<<<<

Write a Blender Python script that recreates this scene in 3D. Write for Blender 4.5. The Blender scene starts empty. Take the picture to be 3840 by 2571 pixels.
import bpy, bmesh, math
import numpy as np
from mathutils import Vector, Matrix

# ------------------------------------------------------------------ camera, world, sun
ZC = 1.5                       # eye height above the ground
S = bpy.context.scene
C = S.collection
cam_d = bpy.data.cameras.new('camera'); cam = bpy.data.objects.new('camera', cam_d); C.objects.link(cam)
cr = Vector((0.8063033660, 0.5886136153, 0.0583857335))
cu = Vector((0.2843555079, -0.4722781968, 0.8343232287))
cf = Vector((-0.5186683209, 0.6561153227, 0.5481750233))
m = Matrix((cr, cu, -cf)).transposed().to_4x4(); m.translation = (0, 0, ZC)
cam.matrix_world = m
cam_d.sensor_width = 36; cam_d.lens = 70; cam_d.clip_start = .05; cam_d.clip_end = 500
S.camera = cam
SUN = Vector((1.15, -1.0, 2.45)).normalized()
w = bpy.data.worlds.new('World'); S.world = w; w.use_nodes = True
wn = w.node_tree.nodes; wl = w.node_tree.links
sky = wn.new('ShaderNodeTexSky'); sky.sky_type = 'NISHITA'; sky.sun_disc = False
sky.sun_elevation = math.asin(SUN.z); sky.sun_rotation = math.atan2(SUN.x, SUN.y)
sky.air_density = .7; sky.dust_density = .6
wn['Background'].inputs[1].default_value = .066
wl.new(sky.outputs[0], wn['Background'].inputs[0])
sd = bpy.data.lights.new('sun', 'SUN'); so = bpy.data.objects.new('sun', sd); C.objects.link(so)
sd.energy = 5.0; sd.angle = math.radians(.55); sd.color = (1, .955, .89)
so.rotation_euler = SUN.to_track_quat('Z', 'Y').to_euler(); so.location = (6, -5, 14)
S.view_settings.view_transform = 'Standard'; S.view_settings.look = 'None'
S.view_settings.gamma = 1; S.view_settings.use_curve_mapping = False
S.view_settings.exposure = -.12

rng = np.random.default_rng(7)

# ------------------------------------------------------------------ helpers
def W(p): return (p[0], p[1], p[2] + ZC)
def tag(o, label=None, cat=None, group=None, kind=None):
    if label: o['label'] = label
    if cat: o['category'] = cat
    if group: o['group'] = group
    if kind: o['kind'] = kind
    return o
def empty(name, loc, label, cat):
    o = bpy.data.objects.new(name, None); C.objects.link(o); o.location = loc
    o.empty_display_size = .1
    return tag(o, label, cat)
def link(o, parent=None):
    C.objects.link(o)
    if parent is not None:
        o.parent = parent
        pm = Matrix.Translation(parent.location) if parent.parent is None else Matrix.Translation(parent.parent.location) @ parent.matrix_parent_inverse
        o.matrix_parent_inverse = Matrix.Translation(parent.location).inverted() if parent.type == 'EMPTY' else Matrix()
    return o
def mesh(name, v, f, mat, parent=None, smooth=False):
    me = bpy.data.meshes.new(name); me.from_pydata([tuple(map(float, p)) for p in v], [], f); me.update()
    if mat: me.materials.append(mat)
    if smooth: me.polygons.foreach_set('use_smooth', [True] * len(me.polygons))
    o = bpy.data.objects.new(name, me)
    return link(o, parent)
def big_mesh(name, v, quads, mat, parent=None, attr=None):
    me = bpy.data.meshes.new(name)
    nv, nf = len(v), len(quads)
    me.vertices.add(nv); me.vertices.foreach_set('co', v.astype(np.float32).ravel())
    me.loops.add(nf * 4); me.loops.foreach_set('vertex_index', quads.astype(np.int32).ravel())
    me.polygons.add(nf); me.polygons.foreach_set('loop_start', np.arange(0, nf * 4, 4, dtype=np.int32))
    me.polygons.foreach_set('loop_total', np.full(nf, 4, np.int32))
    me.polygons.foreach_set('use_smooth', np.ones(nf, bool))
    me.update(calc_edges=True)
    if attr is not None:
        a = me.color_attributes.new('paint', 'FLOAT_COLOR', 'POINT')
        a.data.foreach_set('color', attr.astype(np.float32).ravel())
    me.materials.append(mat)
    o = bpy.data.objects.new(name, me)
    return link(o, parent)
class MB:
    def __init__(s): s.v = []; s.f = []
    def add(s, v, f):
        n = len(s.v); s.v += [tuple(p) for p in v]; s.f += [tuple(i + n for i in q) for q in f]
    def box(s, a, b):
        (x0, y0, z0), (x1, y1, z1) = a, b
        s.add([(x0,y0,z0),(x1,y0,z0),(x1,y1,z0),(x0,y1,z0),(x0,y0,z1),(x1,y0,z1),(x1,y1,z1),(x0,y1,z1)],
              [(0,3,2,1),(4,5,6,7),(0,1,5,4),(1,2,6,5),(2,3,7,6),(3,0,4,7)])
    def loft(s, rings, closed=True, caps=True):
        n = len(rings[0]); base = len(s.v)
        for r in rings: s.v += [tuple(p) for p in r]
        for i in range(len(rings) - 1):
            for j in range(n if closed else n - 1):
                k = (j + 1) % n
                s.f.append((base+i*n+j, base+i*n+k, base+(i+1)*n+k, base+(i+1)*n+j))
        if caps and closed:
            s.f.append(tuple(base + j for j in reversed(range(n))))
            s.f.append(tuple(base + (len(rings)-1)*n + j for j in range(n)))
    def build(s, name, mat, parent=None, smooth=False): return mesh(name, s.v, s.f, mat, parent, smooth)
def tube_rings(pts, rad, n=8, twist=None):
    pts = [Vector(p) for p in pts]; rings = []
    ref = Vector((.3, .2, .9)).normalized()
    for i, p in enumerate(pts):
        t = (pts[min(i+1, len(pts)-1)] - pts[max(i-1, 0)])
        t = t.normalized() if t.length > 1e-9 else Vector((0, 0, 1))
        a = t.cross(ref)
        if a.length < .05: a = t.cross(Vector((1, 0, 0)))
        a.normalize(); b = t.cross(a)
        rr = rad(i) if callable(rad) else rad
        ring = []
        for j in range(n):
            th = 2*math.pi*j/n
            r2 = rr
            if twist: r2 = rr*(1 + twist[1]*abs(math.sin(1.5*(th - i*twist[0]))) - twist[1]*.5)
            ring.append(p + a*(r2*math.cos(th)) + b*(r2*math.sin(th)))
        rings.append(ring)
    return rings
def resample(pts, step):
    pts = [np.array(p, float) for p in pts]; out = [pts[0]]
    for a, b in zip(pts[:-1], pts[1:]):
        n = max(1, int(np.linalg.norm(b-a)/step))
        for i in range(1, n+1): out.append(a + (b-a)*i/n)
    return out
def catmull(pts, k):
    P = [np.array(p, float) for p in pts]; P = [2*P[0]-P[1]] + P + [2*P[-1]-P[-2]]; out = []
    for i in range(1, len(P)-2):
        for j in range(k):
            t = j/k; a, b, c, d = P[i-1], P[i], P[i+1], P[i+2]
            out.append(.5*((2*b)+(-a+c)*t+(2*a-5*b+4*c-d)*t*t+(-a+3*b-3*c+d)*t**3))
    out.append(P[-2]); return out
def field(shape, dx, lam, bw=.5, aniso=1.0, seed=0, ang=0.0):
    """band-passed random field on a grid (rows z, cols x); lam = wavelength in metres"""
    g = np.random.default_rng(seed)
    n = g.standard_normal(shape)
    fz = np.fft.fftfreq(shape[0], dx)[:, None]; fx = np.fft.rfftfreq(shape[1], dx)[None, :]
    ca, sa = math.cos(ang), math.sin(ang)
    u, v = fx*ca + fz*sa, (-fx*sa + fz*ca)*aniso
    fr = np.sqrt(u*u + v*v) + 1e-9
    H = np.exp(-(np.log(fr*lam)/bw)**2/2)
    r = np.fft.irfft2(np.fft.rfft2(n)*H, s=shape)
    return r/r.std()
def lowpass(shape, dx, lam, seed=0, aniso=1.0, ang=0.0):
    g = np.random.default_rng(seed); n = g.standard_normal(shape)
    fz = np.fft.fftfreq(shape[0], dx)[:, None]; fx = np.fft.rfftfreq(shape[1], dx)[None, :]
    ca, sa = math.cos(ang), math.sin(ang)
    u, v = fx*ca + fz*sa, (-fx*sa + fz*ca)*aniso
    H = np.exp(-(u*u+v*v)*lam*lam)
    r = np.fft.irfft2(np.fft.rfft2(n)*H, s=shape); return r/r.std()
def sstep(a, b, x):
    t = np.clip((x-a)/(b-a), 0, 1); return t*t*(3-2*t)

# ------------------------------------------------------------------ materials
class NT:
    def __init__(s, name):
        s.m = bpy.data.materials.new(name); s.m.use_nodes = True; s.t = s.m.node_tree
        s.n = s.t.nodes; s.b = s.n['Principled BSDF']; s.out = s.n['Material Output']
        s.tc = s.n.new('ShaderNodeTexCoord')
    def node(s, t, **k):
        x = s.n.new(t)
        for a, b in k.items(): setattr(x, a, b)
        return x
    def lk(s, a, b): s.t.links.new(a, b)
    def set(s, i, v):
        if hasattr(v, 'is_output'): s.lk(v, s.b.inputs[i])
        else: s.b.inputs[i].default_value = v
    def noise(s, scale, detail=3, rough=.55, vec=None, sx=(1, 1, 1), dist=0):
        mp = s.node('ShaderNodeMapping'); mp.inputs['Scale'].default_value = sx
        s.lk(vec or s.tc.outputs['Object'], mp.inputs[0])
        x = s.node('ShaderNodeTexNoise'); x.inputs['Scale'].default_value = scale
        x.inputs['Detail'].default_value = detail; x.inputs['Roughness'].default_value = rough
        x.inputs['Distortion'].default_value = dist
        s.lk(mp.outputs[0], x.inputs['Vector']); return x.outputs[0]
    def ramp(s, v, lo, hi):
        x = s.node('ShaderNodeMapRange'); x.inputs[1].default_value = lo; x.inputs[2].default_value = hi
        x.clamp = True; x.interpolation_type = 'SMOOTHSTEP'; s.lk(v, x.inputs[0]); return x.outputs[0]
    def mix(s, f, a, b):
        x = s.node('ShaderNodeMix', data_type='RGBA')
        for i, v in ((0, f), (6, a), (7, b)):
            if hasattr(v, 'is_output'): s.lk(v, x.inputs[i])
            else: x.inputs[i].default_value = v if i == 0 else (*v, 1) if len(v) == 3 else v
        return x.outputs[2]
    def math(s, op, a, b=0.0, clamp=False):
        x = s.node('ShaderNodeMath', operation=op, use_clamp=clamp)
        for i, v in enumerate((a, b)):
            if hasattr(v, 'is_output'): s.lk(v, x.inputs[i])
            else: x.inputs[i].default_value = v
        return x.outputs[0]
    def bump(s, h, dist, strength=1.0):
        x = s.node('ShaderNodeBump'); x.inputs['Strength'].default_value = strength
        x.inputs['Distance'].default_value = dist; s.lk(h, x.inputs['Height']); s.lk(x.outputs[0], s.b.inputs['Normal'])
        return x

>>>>

## Exercise goal
What you return should be the lines from the start of the data through the line with "from mathutils import Vector, Matrix", quoted exactly and nothing more.

## Final result
Write a Blender Python script that recreates this scene in 3D. Write for Blender 4.5. The Blender scene starts empty. Take the picture to be 3840 by 2571 pixels.
import bpy, bmesh, math
import numpy as np
from mathutils import Vector, Matrix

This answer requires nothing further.